Please output every line of the material as it stands, without the pictures.
****************
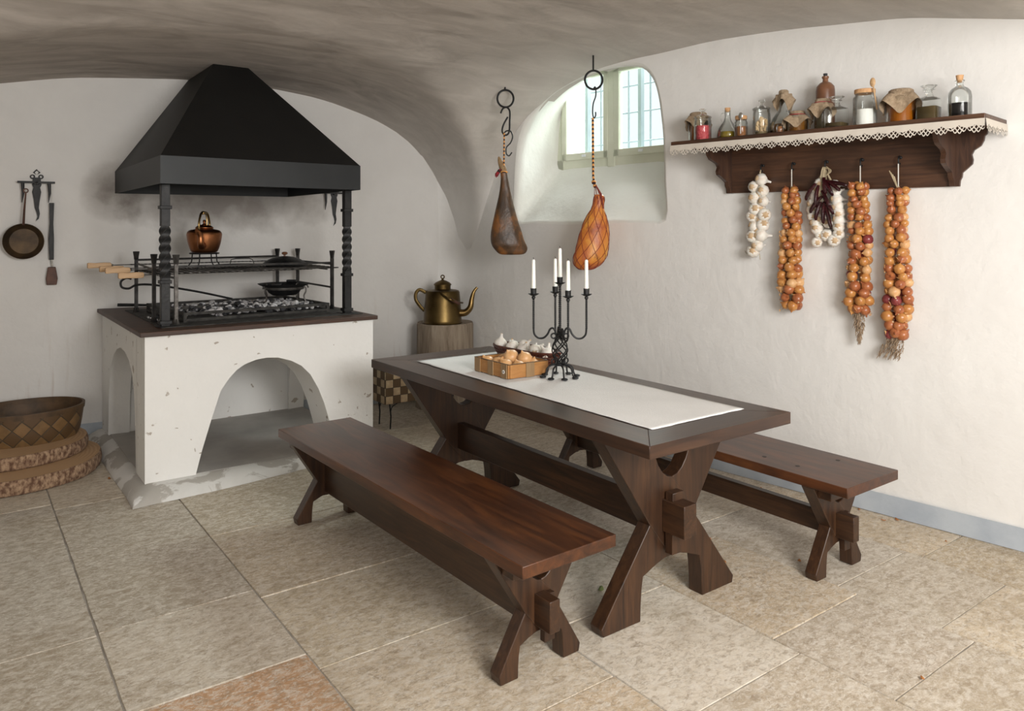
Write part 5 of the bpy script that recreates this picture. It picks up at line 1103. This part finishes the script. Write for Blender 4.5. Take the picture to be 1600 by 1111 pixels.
# thin iron rod on the wall beside the dark ham
m = MB(); m.tube([(0, 0, 0), (0, 0, -.42)], .005, 6); m.sphere((0, 0, 0), .008); y_ = 4.93
tag(m.build('wall_rod', 'iron_grey', loc=(3.585, 4.98, 2.02)), 'thin iron rod fixed upright on the wall behind the dark ham', 'rod')

# ------------------------------------------------------------------ fallen leaves on the floor
def leaf(x, y, s_, mat_, lab, seed):
    rn_ = random.Random(seed); n_ = 10; m = MB(); pts = [(s_*cos(a)*(1+.3*rn_.uniform(-1, 1)), .55*s_*sin(a)*(1+.3*rn_.uniform(-1, 1)), .002+.35*s_*abs(cos(a))**2) for a in [2*pi*i/n_ for i in range(n_)]]
    m.add(pts+[(0, 0, .001)], [(i, (i+1) % n_, n_) for i in range(n_)]); o = m.build('fallen_leaf', mat_, loc=(x, y, .0005), rot=(0, 0, rn_.uniform(0, 6)), smooth=60)
    so = o.modifiers.new('s', 'SOLIDIFY'); so.thickness = .0008; so.offset = 1; tag(o, lab, 'leaf', 'fallen leaves on the stone floor')
for a in ((3.86, 1.93, .017, 'leaf_orange', 'larger orange leaf at the foot of the right wall'), (3.80, 1.97, .012, 'leaf_orange', 'small yellow-brown leaf left of the larger orange leaf by the right wall'), (3.84, 2.12, .011, 'leaf_orange', 'dry leaf by the right wall skirting just beyond the far bench end'),
          (3.03, 1.95, .013, 'leaf_orange', 'orange leaf on the floor beside the foot of the far bench'), (2.135, 2.28, .020, 'leaf_green', 'faded green leaf on the floor between near bench and table'), (2.75, 2.14, .014, 'leaf_orange', 'light brown leaf on the floor between the table leg and far bench'), (2.90, 2.34, .015, 'leaf_orange', 'dry leaf under the stretcher of the far bench'),
          (2.565, 1.20, .010, 'leaf_orange', 'tiny orange leaf in a slab joint near the bottom right'), (3.70, 2.62, .016, 'leaf_orange', 'orange leaf behind the far bench, below its seat'), (3.78, 1.66, .008, 'leaf_orange', 'tiny orange leaf in the slab joint close to the right wall'), (.735, 5.02, .018, 'leaf_orange', 'curled brown leaf on the floor beside the log slices')):
    leaf(*a, seed=hash(a[4]) % 97 if False else len(a[4]))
****************
THE OUTPUT:
Write part 5 of the bpy script that recreates this picture. It picks up at line 1103. This part finishes the script. Write for Blender 4.5. Take the picture to be 1600 by 1111 pixels.
# thin iron rod on the wall beside the dark ham
m = MB(); m.tube([(0, 0, 0), (0, 0, -.42)], .005, 6); m.sphere((0, 0, 0), .008); y_ = 4.93
tag(m.build('wall_rod', 'iron_grey', loc=(3.585, 4.98, 2.02)), 'thin iron rod fixed upright on the wall behind the dark ham', 'rod')

# ------------------------------------------------------------------ fallen leaves on the floor
def leaf(x, y, s_, mat_, lab, seed):
    rn_ = random.Random(seed); n_ = 10; m = MB(); pts = [(s_*cos(a)*(1+.3*rn_.uniform(-1, 1)), .55*s_*sin(a)*(1+.3*rn_.uniform(-1, 1)), .002+.35*s_*abs(cos(a))**2) for a in [2*pi*i/n_ for i in range(n_)]]
    m.add(pts+[(0, 0, .001)], [(i, (i+1) % n_, n_) for i in range(n_)]); o = m.build('fallen_leaf', mat_, loc=(x, y, .0005), rot=(0, 0, rn_.uniform(0, 6)), smooth=60)
    so = o.modifiers.new('s', 'SOLIDIFY'); so.thickness = .0008; so.offset = 1; tag(o, lab, 'leaf', 'fallen leaves on the stone floor')
for a in ((3.86, 1.93, .017, 'leaf_orange', 'larger orange leaf at the foot of the right wall'), (3.80, 1.97, .012, 'leaf_orange', 'small yellow-brown leaf left of the larger orange leaf by the right wall'), (3.84, 2.12, .011, 'leaf_orange', 'dry leaf by the right wall skirting just beyond the far bench end'),
          (3.03, 1.95, .013, 'leaf_orange', 'orange leaf on the floor beside the foot of the far bench'), (2.135, 2.28, .020, 'leaf_green', 'faded green leaf on the floor between near bench and table'), (2.75, 2.14, .014, 'leaf_orange', 'light brown leaf on the floor between the table leg and far bench'), (2.90, 2.34, .015, 'leaf_orange', 'dry leaf under the stretcher of the far bench'),
          (2.565, 1.20, .010, 'leaf_orange', 'tiny orange leaf in a slab joint near the bottom right'), (3.70, 2.62, .016, 'leaf_orange', 'orange leaf behind the far bench, below its seat'), (3.78, 1.66, .008, 'leaf_orange', 'tiny orange leaf in the slab joint close to the right wall'), (.735, 5.02, .018, 'leaf_orange', 'curled brown leaf on the floor beside the log slices')):
    leaf(*a, seed=hash(a[4]) % 97 if False else len(a[4]))